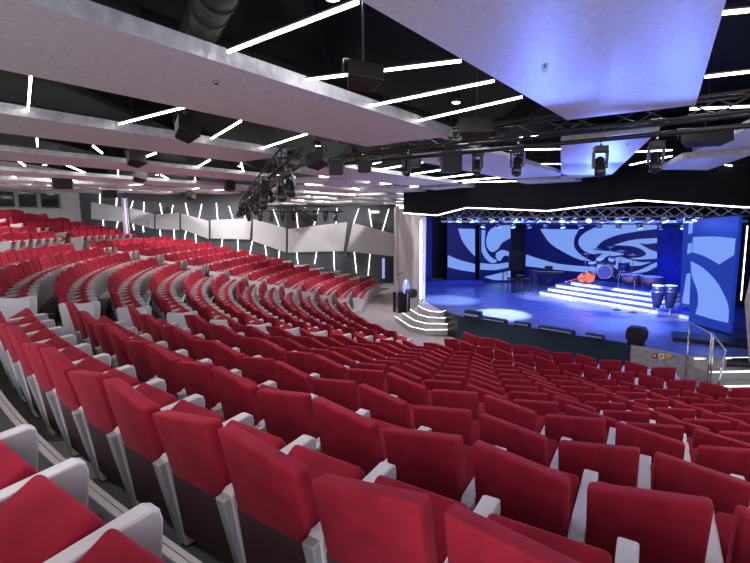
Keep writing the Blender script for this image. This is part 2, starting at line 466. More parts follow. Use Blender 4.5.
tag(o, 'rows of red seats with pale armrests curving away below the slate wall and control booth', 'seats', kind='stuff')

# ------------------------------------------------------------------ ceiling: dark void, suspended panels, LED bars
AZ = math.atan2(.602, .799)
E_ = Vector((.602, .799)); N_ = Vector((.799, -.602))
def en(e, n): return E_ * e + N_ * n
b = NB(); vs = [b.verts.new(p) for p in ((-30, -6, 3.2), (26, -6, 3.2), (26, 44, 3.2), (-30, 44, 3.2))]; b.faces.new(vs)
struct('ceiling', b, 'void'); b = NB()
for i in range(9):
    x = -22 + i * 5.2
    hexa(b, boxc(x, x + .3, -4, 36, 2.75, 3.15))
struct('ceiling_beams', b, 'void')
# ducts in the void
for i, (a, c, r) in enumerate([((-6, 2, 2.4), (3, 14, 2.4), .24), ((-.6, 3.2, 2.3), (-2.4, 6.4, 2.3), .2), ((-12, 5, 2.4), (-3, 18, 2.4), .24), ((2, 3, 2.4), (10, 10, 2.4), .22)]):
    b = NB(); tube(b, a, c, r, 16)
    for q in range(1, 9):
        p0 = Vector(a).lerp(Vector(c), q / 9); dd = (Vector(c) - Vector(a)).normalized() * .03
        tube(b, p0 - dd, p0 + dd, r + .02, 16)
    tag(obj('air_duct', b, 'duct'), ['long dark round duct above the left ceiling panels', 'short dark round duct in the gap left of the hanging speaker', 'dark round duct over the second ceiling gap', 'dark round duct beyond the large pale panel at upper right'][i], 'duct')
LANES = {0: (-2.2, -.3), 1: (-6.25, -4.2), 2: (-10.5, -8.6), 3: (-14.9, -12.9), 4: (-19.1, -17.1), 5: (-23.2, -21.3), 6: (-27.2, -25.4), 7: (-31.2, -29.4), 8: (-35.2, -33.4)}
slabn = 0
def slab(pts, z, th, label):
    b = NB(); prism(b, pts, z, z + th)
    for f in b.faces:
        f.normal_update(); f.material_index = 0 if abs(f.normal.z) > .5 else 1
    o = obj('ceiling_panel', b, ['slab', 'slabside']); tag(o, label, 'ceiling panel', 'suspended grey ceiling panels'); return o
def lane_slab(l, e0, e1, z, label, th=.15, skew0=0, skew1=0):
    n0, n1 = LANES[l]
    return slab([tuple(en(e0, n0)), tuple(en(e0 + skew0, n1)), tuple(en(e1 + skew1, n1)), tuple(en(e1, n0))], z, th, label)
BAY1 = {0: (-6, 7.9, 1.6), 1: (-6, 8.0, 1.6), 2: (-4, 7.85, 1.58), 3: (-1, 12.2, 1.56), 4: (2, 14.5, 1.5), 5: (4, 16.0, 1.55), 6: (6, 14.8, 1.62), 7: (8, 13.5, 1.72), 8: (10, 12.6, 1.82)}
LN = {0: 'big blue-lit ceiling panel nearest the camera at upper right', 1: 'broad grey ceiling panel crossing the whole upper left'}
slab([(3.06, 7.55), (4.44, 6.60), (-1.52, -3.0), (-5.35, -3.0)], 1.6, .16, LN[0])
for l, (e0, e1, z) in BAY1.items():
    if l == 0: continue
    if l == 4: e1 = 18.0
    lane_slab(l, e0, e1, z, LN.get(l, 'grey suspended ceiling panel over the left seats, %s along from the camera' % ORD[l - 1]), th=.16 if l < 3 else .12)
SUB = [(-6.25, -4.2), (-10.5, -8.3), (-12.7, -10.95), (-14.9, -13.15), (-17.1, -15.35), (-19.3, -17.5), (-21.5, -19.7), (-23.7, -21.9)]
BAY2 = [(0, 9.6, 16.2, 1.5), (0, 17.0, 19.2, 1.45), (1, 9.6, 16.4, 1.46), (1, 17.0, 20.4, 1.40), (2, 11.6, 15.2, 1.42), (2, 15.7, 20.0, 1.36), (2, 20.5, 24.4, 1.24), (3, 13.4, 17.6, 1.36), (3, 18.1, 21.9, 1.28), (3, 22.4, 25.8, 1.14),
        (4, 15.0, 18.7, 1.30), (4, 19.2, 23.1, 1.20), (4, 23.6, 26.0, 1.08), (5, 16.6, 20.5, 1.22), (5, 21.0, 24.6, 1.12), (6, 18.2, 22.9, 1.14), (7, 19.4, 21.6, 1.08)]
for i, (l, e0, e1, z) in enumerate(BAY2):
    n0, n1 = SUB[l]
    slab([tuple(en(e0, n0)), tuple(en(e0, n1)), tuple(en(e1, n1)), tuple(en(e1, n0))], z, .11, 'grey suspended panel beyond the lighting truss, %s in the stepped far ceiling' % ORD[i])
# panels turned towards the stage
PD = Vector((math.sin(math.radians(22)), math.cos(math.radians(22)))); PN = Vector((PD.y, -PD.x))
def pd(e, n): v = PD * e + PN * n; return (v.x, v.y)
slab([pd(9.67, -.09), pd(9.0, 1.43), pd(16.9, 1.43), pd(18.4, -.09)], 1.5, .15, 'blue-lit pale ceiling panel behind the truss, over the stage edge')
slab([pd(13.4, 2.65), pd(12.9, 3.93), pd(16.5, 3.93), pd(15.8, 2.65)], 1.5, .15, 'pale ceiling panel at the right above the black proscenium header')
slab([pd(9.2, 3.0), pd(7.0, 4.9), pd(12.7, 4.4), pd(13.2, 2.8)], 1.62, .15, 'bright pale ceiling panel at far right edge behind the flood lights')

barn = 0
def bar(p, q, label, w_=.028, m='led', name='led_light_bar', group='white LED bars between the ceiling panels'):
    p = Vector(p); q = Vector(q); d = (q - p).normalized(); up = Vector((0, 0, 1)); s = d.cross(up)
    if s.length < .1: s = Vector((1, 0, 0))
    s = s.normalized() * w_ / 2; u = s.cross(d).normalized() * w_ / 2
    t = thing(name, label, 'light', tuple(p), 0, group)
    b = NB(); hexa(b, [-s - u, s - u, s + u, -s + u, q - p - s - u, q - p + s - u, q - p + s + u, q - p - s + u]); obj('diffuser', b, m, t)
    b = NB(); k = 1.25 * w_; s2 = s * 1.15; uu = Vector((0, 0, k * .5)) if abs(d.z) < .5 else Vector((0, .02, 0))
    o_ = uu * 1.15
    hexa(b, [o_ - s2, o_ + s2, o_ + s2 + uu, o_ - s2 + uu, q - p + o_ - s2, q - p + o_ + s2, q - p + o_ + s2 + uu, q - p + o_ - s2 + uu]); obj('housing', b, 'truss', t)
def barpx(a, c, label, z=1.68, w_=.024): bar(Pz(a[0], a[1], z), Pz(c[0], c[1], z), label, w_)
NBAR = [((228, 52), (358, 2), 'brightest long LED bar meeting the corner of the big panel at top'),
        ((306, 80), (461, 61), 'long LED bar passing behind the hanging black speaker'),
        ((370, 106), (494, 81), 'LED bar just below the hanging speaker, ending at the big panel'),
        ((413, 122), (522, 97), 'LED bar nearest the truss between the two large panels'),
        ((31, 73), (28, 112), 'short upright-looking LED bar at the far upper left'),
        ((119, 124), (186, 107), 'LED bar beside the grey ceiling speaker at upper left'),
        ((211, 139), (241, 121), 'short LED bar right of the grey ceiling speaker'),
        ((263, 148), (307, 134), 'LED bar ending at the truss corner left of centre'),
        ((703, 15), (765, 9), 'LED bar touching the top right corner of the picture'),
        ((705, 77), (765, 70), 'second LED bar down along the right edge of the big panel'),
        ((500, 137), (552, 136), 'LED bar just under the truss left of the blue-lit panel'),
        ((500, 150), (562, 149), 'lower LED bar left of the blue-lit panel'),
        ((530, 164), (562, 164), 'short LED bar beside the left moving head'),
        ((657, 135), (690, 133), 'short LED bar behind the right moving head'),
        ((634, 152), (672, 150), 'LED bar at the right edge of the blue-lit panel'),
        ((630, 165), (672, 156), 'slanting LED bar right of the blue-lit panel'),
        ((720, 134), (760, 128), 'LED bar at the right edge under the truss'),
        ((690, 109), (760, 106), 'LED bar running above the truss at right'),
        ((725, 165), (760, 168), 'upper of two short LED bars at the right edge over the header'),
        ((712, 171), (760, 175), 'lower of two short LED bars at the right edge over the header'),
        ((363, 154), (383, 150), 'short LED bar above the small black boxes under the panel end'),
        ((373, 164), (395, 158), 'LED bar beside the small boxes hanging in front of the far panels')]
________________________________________
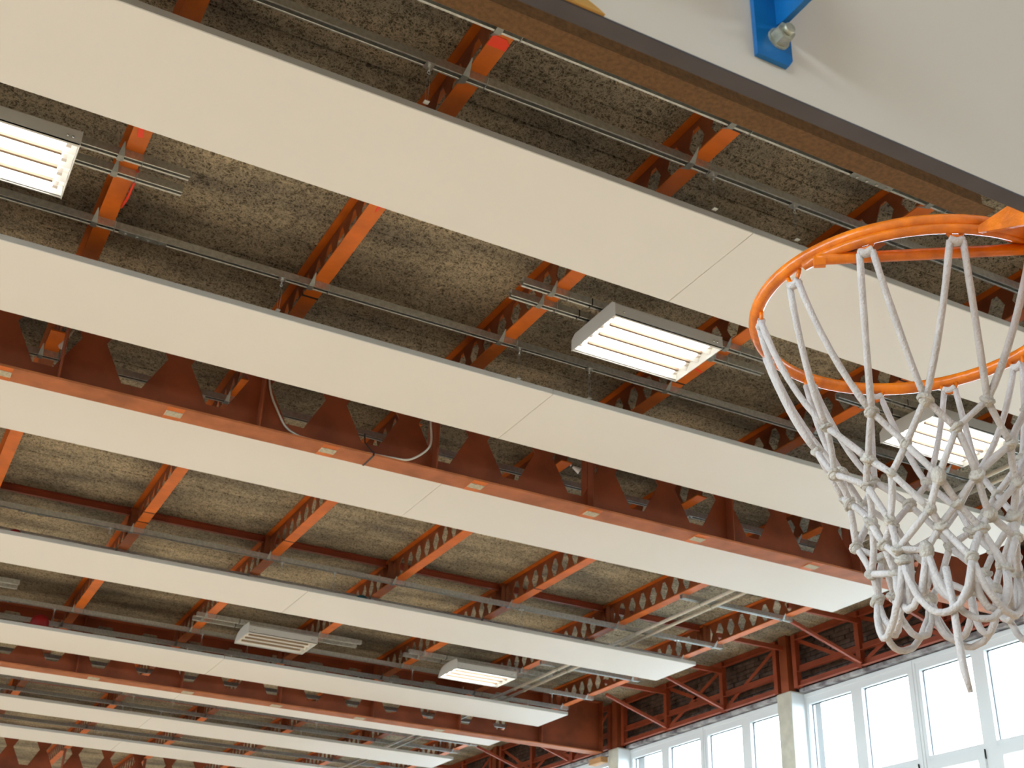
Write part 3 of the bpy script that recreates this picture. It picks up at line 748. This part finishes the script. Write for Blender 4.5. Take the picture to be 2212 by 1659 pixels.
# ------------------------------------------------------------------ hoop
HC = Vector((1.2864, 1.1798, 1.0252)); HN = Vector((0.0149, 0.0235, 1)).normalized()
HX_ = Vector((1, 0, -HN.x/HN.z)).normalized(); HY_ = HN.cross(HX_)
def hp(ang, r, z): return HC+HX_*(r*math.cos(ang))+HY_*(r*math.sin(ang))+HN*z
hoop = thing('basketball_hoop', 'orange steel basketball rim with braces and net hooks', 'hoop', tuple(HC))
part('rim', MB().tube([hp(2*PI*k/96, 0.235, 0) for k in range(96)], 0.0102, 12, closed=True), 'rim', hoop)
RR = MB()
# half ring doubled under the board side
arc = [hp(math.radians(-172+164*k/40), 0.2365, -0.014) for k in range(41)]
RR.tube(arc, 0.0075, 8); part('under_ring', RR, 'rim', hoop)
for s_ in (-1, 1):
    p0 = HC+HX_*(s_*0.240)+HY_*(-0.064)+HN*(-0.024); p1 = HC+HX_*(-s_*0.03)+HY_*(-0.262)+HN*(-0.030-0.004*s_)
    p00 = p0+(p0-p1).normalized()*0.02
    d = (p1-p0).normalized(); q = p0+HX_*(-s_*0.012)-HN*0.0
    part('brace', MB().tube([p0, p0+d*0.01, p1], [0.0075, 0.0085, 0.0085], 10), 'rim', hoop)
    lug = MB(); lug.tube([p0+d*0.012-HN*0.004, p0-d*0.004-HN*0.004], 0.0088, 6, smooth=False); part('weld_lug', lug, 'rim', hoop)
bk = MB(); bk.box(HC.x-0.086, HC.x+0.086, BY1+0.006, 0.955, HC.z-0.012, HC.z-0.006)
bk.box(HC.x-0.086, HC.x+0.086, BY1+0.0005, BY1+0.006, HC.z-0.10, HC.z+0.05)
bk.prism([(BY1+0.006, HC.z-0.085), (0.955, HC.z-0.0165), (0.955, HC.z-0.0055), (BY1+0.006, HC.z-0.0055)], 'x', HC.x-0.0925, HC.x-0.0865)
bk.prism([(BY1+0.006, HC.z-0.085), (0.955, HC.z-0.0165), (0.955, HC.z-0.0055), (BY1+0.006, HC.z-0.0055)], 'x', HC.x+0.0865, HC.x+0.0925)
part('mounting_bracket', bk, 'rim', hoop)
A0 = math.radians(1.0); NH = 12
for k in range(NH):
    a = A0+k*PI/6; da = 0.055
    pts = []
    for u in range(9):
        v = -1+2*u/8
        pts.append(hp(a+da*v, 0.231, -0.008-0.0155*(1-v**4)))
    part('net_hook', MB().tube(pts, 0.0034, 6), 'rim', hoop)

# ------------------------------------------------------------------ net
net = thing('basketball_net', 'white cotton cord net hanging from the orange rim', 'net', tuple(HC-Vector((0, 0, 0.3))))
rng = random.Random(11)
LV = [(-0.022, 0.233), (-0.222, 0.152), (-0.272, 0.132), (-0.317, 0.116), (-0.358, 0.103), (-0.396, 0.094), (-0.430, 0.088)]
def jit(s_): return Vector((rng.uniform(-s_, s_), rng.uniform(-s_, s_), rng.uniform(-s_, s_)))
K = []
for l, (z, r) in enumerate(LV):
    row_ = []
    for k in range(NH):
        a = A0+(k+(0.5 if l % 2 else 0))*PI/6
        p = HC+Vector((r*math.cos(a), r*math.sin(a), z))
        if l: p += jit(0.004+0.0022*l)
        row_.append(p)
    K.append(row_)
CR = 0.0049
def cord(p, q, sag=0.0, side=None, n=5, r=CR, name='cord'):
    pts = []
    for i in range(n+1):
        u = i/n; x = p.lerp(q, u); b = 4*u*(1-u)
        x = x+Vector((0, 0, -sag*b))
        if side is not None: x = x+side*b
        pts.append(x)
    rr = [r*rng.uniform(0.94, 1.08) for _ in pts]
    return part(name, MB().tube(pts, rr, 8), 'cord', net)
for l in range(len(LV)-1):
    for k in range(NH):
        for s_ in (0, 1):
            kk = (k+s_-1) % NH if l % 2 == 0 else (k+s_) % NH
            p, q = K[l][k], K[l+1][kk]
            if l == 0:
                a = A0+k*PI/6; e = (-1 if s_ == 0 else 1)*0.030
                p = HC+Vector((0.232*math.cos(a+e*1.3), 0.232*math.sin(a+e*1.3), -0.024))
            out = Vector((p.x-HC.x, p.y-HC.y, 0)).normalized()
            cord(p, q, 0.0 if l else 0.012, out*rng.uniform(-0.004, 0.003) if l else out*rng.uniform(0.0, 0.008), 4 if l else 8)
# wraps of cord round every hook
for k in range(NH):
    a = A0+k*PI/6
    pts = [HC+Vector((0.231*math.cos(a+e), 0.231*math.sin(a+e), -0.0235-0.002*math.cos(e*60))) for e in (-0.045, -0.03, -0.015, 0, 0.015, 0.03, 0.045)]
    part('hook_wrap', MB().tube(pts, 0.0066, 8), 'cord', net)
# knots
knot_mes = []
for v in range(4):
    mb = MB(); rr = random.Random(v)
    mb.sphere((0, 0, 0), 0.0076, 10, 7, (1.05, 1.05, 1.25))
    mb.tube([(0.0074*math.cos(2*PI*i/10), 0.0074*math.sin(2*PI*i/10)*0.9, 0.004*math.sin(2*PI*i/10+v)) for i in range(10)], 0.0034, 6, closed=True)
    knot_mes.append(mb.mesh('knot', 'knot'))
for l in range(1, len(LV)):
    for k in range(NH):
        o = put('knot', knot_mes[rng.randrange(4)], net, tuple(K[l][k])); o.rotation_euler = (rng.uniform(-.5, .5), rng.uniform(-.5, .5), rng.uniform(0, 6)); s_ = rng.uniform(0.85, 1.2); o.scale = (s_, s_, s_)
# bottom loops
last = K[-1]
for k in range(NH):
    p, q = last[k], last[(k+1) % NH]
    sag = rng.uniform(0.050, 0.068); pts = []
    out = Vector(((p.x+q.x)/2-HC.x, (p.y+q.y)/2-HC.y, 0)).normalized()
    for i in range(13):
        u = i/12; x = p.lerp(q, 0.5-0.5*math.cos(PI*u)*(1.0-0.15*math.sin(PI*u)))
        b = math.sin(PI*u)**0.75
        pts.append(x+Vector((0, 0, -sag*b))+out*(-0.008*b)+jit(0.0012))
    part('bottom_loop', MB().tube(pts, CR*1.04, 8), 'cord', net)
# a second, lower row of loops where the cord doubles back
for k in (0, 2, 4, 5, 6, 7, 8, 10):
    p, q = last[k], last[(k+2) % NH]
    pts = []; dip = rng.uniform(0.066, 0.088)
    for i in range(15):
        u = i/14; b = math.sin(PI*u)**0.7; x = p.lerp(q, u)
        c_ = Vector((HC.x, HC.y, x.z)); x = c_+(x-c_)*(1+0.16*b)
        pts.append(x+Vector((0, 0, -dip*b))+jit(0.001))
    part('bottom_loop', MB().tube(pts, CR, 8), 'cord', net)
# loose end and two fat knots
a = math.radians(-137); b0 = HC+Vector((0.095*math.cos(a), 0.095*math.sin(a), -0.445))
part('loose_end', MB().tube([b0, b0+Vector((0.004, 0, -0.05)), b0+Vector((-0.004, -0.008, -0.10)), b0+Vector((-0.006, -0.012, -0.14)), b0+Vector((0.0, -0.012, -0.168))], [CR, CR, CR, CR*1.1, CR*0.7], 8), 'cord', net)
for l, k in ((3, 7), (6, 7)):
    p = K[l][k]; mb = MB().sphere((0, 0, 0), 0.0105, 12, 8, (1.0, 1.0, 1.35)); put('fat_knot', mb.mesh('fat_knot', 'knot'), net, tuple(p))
________________________________________
Exercise objective.
Repeat exactly the lines from the one containing "Keep writing the" to the one containing "tag(o, 'rows of", both lines included, and nothing else.

Response to the exercise.
Keep writing the Blender script for this image. This is part 2, starting at line 466. More parts follow. Use Blender 4.5.
tag(o, 'rows of red seats with pale armrests curving away below the slate wall and control booth', 'seats', kind='stuff')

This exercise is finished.